Living in the Gap
I live between presence and projection — here, but already ten steps ahead. It’s a tension of slowing down, waiting for others, holding the map while walking the same road. Leadership often means pacing yourself so we can arrive together.
There’s a tension I carry in almost every interaction —
between being here
and already seeing what's next.
Between presence
and projection.
Between waiting
and moving.
It’s the dissonance of living slightly ahead of the moment. Of scanning routes others haven’t seen yet — not because I’m smarter, but because my mind moves that way by default. It pattern-matches, extrapolates, simulates. Not out of impatience — but out of reflex.
The Frustration of Drag
When you’re built to scan ahead, everyday interactions start to feel like drag.
You’re holding a pace that isn’t yours.
You’re slowing your stride so others can keep up.
You’re answering questions you’ve already resolved internally — or worse, waiting for the question to be asked at all.
And over time, that waiting builds friction:
- A creeping restlessness.
- A quiet impatience.
- A sense that you're stuck on a loop you already transcended.

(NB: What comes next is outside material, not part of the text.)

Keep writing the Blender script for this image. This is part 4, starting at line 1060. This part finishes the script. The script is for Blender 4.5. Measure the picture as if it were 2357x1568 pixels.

You don't want to be condescending.
You don’t want to be the person who’s "too far ahead to be helpful."
But you're also tired of pretending you just got there too.
The Cost of Being the Lead Scout
If you’ve ever led from the front — in a project, a team, a vision — you know this feeling intimately.
You’re the one charting the path.
Reading terrain.
Making adjustments on the fly.
But you’re also the one constantly looking back.
Did they make that turn?
Are they with me?
Do I need to slow down again?
And when the gap gets too wide, you face a painful choice:
- Double back and walk it slower — again.
- Pause and risk losing your momentum.
- Or keep going and risk losing the pack entirely.
None of those feel good.
Especially when all you really want is a pack that can run with you.
The Dream of Pace Match
Every high-functioning person I know longs for one thing:
Pace match.
Not just people who are “smart.”
People who can move — who can process quickly, build quickly, adjust quickly.
People who don’t need the whole map explained because they’re already sketching it themselves.
Being around those people changes everything.
The friction drops.
The loop tightens.
The signal gets sharper.
You don’t have to slow down to be understood — you move at speed and stay in sync.
No drag. No lag. No backtracking.
Just clean forward motion.
That’s rare. And precious. And, if I’m honest, something I miss more often than I admit.
But Here’s the Practice
Until you find that perfect pace match —
you have to lead with empathy, not urgency.
You have to practice patience, not superiority.
You have to remember:
The ability to scan ahead doesn’t make you better.
It just gives you a different vantage point.
And vantage points are only useful if they serve others — not just yourself.
That’s the discipline:
- Not letting your forward velocity become dismissiveness.
- Not letting your frustration leak out as condescension.
- Not resenting the fact that leadership often is waiting. Again.
Holding the Tension
So I live in the gap.
Between where I am and where we are.
Between the pace I could go and the pace I need to hold.
Some days, I feel like a scout running loops.
Some days, I feel like a shepherd holding back a sprint.
Some days, I just feel tired of waiting.
But most days —
I remind myself that this tension is part of the work.
That slowing down for others is not a burden,
if it means we arrive together.
🛑 Reflection Signal
If you're someone who lives ahead of the moment —
who scans, models, imagines, plans —
ask yourself this:
Do you slow down with care?
Do you signal clearly?
Do you leave space for others to find the path with you?
Or have you quietly started walking alone?